President Pervez Musharraf’s advisors constantly tell him that “Pakistan’s image” abroad is painted bad by the foreign media only because Pakistan’s own homespun media is its country’s worst “enemy”. They say the foreign media picks up the yarn from the Pakistani media and weaves it unflatteringly for the international market. Therefore everything would be hunky dory and rivers of foreign investment would flow into the country, blessing high and low alike, if only the Pakistani media could be persuaded to restrain its criticism of government. For good measure, the “national interest” is also bandied about in such advisories on the dubious assumption that it is equal to the “government’s interest”.

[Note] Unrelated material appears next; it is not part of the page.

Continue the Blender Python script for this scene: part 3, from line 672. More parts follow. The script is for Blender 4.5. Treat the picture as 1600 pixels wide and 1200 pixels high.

This is a warped view of how the media works. Surely, as one of the famed “pillars of the democratic state”, it is the job of the press to force the state to wash its dirty linen and cleanse itself continuously. Nor is any regime or government the sole repository of the state or indeed the exclusive arbitrator of the “national interest”. Certainly, a non-democratic or unrepresentative government is least qualified to monopolize definitions of the “national interest”. The solution, therefore, is not to gag or lecture the media but to provide credible answers to issues raised by the media. Here are some particularly relevant and timely questions and answers.
President Musharraf wonders why everyone is convinced that the forthcoming elections won’t be free and fair. Surely, he says, his regime has done everything transparently and his own record of sticking to pledges isn’t bad. But that’s not true at all. For starters, it is common knowledge (of mythological proportions) that except for the 1970 elections every election to date has been rigged more or less by incumbents or by the perennial establishment. The record also shows a string of arbitrary and authoritarian decrees, including two farcical referendums (one by General Musharraf himself), and significant intelligence agency involvement in the politics of the country (one major case against the ISI is pending in the Supreme Court). But more specifically, people ask why, if he really wanted free and fair elections, didn’t he appoint an election commission with the approval of the opposition parties, why doesn’t he suspend the local governments that favour his alliance partners, why doesn’t he sanction a neutral national caretaker government to oversee the elections? His personal record is also tainted. He said he would quit as army chief in 2004 but didn’t. He said the elections would be held on January 8 but now it’s February 18. He said he would “never” impose an Emergency but he decreed a mini-martial law and an Emergency last November. He said he’d never chain the media. Yet he has inflicted some of the most suffocating gags on the media and it has taken three months for all the channels to be back on air after signing various humiliating undertakings and even now some anchorpersons are banned.
President Musharraf is also irked that the blame for the wheat and flour crisis is being laid at his door. He says the problem of flour shortage was created because large quantities of Pakistani wheat were smuggled to India, Afghanistan and Central Asia where prices were up to 50% higher, and that profiteers and hoarders reaped the benefits of artificial shortages. That may be true. But whose job is it, if it isn’t that of the government of the day, to stop the smuggling of precious national resources and punish profiteers and hoarders? Surely, we are talking of the smuggling of truckloads of wheat across metal roads through border security checkpoints and not mule-packs of heroin across dry riverbeds and barren mountains. Also, better handling of stocks and exports, coupled with some elementary pre-emptive action by the Shaukat Aziz government, might have staved off this crisis. Instead, President Musharraf has ridden to the defense of Mr Aziz like Don Quixote tilting at the windmills.
President Musharraf is also worried that post-election Pakistan is fated for unstable coalition governments because no party will get an absolute majority in the elections. Why is he so sure of what the voters are going to say? Some pollsters think the PPP will get a majority. And why should tomorrow’s coalition governments be any worse than the ones under President Musharraf’s tutelage yesterday, as in Sindh between the MQM and PMLQ and in Islamabad and Balochistan between the PMLQ and assorted groups and parties? Indeed, most analysts think his fear stems not from the probability of unstable coalition governments but from the fear that a stable ruling coalition between the PPP and PMLN might actually oust him from the presidency.
The fact is that the media was warm towards President Musharraf for many years because he did some good things in the national interest but has lately cooled because of his blundering approach to law, justice, elections, media and democracy. The assassination of Benazir Bhutto and the rise of religious extremism on his watch have also alienated most Pakistanis from him. So they see him as part of the problem rather than the solution. But he perceives himself in quite the opposite light. So who is to blame?